Corretta la considerazione del Garante dei dati personali sul rischio che l’uso di Microsoft Teams possa comportare l’acquisizione di metadati relativi alle parti coinvolte nell’udienza penale a distanza, come anche condivisibile la preoccupazione delle camere penali sulla scomparsa della fisicità dell’udienza. Ma ci sono due questioni che non vengono affrontate da chi si sta occupando di trovare un modo di celebrare le udienze penali in tempi di emergenza sanitaria.
La prima questione è di ordine generale: dopo la sicurezza e le indagini, stiamo consegnando anche la gestione della giustizia nelle mani di soggetti privati e per di più extracomunitari. Non è (solo) una questione di tutela dei dati personali, ma di autosottomissione al controllo tecnologico, in termini di costi diretti e indiretti, alle scelte commerciali di un’azienda e di rischio geopolitico in forza del quale – come già accaduto con Google e Adobe – una direttiva governativa può bloccare l’uso di determinati software in Paesi nemici o non più (abbastanza) amici.
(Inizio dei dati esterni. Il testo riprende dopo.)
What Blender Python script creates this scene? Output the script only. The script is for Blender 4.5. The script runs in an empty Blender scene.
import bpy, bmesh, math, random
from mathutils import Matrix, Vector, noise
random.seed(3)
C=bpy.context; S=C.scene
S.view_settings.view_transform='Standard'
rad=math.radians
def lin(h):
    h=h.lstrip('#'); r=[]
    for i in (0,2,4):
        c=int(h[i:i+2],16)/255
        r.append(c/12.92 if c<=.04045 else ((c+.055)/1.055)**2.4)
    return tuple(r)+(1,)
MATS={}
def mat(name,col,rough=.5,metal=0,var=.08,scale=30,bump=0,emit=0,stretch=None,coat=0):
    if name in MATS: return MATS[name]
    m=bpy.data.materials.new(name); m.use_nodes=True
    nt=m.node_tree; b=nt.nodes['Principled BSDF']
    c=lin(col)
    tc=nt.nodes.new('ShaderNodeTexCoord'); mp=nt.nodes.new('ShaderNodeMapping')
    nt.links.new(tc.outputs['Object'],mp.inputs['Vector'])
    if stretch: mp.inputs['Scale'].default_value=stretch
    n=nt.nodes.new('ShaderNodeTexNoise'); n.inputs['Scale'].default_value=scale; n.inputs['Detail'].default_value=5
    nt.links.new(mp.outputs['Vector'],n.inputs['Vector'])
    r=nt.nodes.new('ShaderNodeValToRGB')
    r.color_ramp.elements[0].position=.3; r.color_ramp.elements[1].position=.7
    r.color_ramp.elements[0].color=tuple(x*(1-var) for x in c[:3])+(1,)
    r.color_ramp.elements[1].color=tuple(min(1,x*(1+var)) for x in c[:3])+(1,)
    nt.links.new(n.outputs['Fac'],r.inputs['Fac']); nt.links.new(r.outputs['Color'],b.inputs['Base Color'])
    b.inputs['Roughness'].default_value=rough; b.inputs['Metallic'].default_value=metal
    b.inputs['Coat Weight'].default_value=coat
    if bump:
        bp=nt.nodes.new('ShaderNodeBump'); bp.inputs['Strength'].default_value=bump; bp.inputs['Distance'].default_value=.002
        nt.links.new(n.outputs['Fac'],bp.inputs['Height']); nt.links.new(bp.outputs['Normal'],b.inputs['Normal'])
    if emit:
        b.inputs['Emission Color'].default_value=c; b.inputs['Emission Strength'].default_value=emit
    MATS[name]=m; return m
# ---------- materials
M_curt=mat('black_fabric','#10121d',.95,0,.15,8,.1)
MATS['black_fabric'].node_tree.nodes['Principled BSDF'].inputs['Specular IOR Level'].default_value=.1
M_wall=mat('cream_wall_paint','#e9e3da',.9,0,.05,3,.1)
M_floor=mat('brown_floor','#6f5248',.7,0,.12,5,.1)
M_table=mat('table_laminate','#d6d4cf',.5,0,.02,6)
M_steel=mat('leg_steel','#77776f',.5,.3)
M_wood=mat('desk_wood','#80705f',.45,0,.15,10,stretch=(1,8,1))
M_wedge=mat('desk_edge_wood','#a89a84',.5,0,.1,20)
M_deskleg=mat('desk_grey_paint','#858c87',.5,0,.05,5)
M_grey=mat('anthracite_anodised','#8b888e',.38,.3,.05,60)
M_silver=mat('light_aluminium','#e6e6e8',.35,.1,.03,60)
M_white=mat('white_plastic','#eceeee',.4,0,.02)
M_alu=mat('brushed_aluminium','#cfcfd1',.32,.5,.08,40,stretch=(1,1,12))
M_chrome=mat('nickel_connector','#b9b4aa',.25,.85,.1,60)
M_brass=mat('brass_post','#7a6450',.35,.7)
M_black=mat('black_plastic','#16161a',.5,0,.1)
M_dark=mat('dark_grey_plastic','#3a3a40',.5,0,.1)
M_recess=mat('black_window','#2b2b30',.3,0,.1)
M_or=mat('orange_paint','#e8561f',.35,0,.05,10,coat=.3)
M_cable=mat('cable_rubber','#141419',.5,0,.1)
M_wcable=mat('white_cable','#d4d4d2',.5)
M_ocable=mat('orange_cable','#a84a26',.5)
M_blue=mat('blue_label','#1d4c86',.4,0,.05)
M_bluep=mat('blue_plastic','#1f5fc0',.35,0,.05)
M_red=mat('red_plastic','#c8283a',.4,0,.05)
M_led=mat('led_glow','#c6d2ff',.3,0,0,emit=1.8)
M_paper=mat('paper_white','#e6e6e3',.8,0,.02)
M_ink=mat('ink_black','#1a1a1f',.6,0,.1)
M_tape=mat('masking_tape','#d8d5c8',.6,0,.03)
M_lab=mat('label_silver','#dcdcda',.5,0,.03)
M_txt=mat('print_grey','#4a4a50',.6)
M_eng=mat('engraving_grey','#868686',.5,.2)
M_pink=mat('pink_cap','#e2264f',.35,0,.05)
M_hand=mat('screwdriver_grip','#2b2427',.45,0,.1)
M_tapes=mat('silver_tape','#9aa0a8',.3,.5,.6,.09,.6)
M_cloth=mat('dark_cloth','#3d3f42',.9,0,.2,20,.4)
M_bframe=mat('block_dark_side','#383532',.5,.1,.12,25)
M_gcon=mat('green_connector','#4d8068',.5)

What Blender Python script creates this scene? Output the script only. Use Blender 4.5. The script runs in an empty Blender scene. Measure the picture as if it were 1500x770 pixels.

La seconda questione è più tecnica, ma può essere compresa soltanto da chi ha pratica dello svolgimento dell’udienza penale.
Il processo penale, come il teatro, è fatto di tempi e dunque di riflessi. Se una richiesta non è formulata al momento giusto, la parte decade irrimediabilmente. Se l’eccezione su una produzione documentale è formulata anche solo con un attimo di ritardo, oramai la il contenuto è entrato nel “patrimonio conoscitivo del giudice”. Se il teste renitente o bugiardo non può essere incalzato dall’avvocato o dal pubblico ministero ha il tempo di pensare a come sostenere le sue bugie. Per non parlare, poi, dei “trucchi” utilizzati da tutte le parti per minare l’efficacia dell’azione accusatoria o difensiva che si basano, appunto, sullo spezzare il ritmo dell’azione avversaria.
Questi comportamenti, che distinguono il buon difensore o il buon inquisitore da quelli meno abili, presuppongono la capacità di “prendere il tempo” all’avversario nè più nè meno come farebbero un attaccante che dribbla il difensore con una “finta di corpo” oppure un pugile che colpisce l’altro combattente con un diretto d’incontro.
Nell’udienza a distanza tutto questo non è possibile perchè la videoconferenza non consente un’interazione dialettica ma costringe all’esposizione “seriale”: prima parla uno, poi l’altro, poi l’altro ancora. Sicuramente questo modo di fare consente uno svolgimento ordinato dell’udienza, ma presuppone che le parti, TUTTE le parti, si comportino in modo formalmente e sostanzialmente corretto, evitando di strumentalizzare i limiti oggettivi dell’uso della videoconferenza nel processo penale.